When asked what all of this means for rent prices in the coming months, Sheldon provided a clear outlook. “I think it’ll get worse,” he says.

Reilly White, a finance professor at the University of New Mexico, thinks rent will rise, but perhaps not so drastically. He explains that increased house prices and mortgage rates have pushed some additional people away from buying and into the rental market.

“The rental market is likely to be robust over the next year, and while we shouldn’t expect double digit increases in rent, some additional rental increases are likely,” he told KRQE News 13. “However, an unexpected downturn or a drop in real estate prices can change dynamics fairly quickly,” he adds.
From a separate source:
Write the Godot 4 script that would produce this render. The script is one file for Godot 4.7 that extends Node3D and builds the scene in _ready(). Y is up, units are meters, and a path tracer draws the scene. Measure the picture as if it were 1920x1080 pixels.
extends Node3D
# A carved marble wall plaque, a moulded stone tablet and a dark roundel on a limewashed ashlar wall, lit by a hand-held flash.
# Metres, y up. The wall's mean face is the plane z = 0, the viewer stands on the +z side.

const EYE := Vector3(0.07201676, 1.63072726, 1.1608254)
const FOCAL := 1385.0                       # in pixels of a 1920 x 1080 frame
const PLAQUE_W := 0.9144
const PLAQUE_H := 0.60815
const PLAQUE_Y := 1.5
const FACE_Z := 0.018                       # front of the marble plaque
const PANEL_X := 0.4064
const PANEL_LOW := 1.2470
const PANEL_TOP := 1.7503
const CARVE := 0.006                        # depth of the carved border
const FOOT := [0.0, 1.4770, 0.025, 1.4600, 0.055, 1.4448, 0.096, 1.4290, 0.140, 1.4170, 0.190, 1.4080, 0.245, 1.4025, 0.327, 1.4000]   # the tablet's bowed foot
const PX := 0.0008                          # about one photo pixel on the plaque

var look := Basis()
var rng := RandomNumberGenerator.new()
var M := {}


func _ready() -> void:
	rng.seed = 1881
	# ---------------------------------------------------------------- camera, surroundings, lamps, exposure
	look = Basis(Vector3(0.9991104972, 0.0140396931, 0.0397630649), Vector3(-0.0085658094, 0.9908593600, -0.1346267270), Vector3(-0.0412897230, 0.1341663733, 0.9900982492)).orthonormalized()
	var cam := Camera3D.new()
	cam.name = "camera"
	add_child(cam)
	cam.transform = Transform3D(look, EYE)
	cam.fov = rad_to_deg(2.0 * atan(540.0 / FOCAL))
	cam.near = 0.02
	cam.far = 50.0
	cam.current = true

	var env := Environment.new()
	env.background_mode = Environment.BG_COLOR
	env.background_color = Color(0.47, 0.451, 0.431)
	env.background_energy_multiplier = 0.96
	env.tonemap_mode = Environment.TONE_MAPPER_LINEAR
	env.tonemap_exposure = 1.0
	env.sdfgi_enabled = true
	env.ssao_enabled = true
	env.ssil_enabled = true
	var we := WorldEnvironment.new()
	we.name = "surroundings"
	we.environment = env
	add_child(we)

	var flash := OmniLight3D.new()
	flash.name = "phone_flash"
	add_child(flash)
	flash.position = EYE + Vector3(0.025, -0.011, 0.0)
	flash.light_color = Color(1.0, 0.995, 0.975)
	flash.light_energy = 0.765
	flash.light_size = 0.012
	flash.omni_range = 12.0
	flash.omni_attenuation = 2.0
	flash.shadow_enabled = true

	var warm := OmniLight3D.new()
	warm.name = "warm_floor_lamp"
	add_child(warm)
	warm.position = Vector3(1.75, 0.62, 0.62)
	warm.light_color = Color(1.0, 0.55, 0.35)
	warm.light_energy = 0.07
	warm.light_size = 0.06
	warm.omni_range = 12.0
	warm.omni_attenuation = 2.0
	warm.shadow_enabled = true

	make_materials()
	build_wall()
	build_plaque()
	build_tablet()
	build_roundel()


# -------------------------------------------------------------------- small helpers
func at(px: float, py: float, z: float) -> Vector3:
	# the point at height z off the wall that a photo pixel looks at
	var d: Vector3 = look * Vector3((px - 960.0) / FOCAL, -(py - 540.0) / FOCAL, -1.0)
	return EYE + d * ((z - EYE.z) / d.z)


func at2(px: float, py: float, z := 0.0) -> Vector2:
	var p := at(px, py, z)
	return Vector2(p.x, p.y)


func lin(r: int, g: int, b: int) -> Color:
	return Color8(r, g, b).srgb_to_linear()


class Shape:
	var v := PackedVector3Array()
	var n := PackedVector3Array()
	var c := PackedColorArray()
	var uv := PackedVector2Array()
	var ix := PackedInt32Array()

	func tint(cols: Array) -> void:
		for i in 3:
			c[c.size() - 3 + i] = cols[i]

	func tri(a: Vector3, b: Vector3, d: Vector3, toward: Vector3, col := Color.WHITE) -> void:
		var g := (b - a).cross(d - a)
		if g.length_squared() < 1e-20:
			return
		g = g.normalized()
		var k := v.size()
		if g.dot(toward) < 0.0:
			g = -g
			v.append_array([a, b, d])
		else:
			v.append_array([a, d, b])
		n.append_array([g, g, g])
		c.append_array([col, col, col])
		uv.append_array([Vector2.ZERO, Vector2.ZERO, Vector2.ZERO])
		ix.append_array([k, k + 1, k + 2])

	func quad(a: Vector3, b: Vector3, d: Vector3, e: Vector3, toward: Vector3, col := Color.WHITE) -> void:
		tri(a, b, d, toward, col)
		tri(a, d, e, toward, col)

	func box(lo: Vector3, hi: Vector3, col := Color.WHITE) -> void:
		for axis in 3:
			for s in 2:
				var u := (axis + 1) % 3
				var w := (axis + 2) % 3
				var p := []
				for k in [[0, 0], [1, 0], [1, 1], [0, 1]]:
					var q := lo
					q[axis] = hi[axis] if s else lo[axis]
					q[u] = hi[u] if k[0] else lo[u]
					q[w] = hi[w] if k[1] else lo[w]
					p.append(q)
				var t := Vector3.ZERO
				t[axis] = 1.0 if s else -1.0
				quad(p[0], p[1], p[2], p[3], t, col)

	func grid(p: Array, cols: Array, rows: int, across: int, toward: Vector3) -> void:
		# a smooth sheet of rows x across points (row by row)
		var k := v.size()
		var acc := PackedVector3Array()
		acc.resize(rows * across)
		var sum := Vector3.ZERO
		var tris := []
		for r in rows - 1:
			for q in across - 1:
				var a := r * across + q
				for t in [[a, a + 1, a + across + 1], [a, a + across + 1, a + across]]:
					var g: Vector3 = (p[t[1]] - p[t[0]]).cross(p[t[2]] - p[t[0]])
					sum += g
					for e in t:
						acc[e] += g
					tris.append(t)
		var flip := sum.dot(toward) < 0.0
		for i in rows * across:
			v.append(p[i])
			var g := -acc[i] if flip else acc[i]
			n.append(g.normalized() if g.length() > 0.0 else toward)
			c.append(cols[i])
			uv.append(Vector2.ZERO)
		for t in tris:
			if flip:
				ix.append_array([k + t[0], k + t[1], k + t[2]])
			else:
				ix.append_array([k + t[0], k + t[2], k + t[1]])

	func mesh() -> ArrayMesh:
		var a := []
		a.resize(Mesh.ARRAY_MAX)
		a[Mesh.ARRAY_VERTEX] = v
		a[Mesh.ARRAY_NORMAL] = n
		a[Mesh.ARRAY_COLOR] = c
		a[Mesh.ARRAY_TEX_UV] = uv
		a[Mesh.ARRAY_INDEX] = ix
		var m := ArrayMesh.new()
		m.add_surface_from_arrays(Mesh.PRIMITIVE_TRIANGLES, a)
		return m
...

Still, some people think prices have more or less peaked. And declining rents could be on the way. Alan LaSeck, the executive director of the Apartment Association of New Mexico, says we might have already hit a rent price equilibrium.

“I think that we are seeing a stabilization in the market,” LaSeck says. “Currently, there’s 1,700 apartment units being constructed in Albuquerque and another 4,000 units in the pipeline.”

He expects some, but not all, of the units to be ready later this year. And “with that many units being built, we’ll definitely see occupancy levels start to drop, and that will ease the demand that we’ve been seeing in Albuquerque,” he says.

Renters know better than to get their hopes up. Marsaili Lowry isn’t sure the market will ease in the coming months. “I’m not looking for a place any time soon, but I’m worried that options will continue to be limited and rent will continue to rise even in a year or so when I start looking again,” she says.